Wednesday, December 16, 2015

Sri Lankan Airlines to restructure Airbus order

Sri Lankan Airlines CEO has officially confirmed that the airline is looking to renegotiate an existing order with Airbus that was for 7 Airbus A350-900s as the carrier feels that due to a changing market dynamic as well as less focus on Europe-Asia connectivity, it is better off pursuing the option of procuring more narrow bodied aircraft. 

UL's current long haul fleet consists of 7 A332s + 5 A333s (2 more yet to be delivered). Its narrow body fleet after the merger with Mihin Lanka comprises of 6 A320s + 2 A321s. 

Comments:

This is a sound move undertaken by the top level management team of UL as the correct way to move forward for the carrier is to boost its narrow body fleet by ordering a bunch load of A321NEOs. The Sri Lankan market segment largely consists of VFR, leisure and labor passengers bound to GCC, UK and East Asia with very little corporate premium demand. This is evident by the configuration of its A332s which have only 18 business class seats in them (flat beds) versus the standard 24-30 that one sees in other airlines. 

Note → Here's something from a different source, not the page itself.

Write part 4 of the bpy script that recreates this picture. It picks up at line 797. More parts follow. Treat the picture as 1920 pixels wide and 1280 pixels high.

The A321NEO is the perfect aircraft for UL to meet both its medium and short haul needs with a low risk aircraft that can almost offer the capacity of a wide body but with narrow body operational costs. It can easily fly up to 6.5 hours nonstop from CMB airport with a full payload of pax and up to 4 tons of cargo. This means to the East it can fly CMB-PVG nonstop and JED to the West without any operational issues. With particular reference to markets such as BKK/KUL/SIN/GCC where demand is primarily in the Y class cabin, operating the A321 makes much more sense as it provides 25-30% more capacity versus the A320 against only 7% higher cost of flying. This is precisely why airlines such as Dragon Air, Etihad, Qatar Airways, American and Jetblue use this particular aircraft type on high density short/medium haul routes where there is predominantly more leisure versus premium demand. 

The A320NEO is relevant only to UL's Indian subcontinent network where it operates multiple daily frequencies to many markets where the lower capacity of the A320 comes in handy due to many flights on offer as they feed into UL's different arrival/departure hub wave banks.